The White House moved quickly to specify Biden was not looking for ‘regime change’ in one of the world’s largest nuclear powers.
‘The President’s point was that Putin cannot be allowed to exercise power over his neighbors or the region. He was not discussing Putin’s power in Russia, or regime change,’ a White House official said.
The Biden administration has taken care to not call for a power shift in Russia, knowing Putin would see it as an escalation.
‘This is not to be decided by Mr. Biden,’ Kremlin spokesman Dmitry Peskov told reporters in response. ‘It should only be a choice of the people of the Russian Federation.’
Last week the Kremlin accused Biden of levying ‘personal insults’ at Putin after the president called Russia’s leader a ‘war criminal.’

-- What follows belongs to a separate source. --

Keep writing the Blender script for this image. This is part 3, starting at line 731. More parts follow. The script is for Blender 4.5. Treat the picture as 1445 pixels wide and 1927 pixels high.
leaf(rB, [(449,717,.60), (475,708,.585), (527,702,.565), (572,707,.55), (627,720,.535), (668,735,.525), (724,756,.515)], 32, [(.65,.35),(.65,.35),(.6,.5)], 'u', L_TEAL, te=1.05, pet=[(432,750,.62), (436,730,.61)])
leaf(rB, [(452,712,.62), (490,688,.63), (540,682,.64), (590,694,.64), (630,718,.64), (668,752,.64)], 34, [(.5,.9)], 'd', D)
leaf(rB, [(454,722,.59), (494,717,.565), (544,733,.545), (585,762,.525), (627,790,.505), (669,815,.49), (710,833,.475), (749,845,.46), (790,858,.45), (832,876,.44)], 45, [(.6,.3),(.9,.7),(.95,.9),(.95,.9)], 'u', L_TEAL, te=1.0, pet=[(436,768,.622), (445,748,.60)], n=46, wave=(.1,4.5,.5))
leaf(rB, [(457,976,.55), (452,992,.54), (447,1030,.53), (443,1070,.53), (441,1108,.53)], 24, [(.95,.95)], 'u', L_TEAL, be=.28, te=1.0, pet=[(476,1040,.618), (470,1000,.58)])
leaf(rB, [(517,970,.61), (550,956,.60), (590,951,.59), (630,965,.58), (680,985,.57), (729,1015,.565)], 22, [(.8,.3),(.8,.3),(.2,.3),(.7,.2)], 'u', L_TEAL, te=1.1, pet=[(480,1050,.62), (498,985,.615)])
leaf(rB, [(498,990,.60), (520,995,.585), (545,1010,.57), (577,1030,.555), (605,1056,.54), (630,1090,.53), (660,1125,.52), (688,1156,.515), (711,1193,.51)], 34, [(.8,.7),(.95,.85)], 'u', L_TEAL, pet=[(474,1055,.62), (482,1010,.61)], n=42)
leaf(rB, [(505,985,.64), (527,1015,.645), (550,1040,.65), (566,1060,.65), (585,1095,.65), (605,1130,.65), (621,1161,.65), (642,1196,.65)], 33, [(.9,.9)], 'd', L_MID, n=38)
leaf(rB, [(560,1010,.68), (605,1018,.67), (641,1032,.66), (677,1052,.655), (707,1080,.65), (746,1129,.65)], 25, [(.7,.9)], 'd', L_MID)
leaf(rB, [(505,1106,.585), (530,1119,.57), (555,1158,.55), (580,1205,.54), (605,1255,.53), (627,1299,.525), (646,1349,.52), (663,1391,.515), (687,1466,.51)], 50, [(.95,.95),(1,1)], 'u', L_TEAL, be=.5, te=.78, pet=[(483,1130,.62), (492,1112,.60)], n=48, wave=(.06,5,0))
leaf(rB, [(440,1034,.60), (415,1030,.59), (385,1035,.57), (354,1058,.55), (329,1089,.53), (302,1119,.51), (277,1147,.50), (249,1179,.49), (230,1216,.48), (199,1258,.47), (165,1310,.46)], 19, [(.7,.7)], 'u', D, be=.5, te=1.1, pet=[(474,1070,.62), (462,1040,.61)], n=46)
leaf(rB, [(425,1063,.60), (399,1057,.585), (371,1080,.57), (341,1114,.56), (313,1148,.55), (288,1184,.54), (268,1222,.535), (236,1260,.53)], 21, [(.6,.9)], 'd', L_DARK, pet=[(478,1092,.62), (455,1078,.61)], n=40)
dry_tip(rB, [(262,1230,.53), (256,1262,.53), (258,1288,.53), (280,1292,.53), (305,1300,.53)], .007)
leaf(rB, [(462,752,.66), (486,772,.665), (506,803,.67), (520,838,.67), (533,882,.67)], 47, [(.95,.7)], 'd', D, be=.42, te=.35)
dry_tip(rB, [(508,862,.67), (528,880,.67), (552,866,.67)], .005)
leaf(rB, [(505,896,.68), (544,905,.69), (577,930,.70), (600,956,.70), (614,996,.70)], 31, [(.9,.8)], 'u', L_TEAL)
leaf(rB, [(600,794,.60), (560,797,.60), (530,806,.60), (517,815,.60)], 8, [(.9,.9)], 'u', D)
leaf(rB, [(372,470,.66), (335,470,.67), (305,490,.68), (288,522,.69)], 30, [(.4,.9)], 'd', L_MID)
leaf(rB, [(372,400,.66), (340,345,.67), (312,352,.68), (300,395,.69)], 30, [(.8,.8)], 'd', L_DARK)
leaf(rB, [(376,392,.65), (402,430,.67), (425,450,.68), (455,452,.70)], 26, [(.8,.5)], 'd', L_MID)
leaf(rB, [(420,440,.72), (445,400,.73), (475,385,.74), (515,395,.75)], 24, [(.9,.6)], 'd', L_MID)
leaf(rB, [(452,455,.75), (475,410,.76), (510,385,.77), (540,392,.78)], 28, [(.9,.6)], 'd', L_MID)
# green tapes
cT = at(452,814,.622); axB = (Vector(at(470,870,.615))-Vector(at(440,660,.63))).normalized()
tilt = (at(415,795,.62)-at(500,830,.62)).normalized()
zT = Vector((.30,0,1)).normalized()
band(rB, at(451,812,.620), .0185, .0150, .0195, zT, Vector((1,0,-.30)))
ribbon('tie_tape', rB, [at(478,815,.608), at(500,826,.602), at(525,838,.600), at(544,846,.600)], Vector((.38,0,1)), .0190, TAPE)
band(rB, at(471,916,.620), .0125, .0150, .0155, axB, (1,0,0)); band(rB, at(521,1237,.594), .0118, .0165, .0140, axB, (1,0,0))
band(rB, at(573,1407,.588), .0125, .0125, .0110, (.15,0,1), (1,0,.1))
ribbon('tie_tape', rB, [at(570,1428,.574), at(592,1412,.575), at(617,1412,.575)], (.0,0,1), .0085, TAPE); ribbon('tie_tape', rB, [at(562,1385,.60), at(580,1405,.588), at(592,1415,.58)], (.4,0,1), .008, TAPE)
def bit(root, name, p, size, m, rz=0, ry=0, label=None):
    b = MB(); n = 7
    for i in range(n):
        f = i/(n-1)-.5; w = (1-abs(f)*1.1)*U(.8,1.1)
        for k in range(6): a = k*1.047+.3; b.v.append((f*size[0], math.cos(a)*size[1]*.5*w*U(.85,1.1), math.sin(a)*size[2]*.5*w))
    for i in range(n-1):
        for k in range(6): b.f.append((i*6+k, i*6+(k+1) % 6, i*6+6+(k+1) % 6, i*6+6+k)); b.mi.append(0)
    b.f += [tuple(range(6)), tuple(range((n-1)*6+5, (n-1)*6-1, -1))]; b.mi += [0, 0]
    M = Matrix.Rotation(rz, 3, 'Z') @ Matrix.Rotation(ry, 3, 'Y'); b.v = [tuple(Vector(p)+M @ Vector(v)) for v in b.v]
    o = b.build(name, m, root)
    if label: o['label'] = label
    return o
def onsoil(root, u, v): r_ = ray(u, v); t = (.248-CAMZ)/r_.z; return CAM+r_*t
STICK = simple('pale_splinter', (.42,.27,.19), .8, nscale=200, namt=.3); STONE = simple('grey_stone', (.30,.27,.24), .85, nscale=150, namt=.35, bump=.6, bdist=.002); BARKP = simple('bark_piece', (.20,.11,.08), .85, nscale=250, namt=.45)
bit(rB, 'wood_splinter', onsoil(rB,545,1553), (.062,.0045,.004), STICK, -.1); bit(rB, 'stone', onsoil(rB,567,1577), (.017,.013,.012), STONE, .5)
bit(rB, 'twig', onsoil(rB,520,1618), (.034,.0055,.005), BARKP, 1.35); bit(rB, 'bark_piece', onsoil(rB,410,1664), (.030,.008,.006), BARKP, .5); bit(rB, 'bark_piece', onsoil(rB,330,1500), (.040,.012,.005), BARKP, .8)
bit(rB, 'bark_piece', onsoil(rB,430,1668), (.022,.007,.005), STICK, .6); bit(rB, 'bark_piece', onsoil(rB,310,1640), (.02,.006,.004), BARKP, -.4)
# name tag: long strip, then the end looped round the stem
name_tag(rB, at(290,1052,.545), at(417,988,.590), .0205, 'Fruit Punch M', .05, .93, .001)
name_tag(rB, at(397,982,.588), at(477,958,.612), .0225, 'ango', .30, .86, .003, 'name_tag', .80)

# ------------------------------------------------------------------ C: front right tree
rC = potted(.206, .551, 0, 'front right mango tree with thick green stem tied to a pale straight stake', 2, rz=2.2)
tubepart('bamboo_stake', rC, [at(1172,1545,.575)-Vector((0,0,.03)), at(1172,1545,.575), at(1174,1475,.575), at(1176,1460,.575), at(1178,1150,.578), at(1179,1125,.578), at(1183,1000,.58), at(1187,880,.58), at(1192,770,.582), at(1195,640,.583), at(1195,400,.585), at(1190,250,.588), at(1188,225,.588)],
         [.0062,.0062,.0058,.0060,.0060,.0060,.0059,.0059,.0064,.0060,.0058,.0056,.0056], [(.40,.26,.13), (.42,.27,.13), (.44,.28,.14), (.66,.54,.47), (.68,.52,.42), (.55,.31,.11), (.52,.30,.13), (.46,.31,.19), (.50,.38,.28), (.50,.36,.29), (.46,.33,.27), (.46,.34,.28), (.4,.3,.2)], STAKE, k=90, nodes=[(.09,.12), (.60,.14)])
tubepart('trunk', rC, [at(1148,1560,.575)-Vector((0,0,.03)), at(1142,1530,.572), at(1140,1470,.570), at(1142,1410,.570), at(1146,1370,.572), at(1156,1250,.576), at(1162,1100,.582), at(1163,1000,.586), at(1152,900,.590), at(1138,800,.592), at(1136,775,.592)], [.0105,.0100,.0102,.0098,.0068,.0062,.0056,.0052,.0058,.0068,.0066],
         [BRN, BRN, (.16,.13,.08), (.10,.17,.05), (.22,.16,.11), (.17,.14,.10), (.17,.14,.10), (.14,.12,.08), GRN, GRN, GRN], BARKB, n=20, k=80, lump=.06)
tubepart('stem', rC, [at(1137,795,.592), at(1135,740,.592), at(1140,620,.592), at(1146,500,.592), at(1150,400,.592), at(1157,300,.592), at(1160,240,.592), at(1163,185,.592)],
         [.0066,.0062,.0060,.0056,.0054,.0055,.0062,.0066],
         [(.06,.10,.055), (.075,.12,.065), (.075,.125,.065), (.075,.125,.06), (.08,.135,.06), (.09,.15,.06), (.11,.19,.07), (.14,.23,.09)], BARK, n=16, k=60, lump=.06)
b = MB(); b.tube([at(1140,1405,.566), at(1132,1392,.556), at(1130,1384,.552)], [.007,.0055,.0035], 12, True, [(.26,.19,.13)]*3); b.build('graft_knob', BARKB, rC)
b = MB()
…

In the wake of Biden’s unscripted remark in Warsaw, Council of Foreign Relations President Richard Haass speculated that Blinken should go even further than downplaying the president’s remarks.
The foreign policy expert told Politico that Biden needs to send Blinken or National Security Adviser Jake Sullivan, or another similar high-ranking official, to speak with their Russian counterparts and assure them the US would not seek regime change.
‘The fact that it was so off-script in some ways makes it worse,’ Haass said, explaining that Putin could view it as Biden’s genuine beliefs.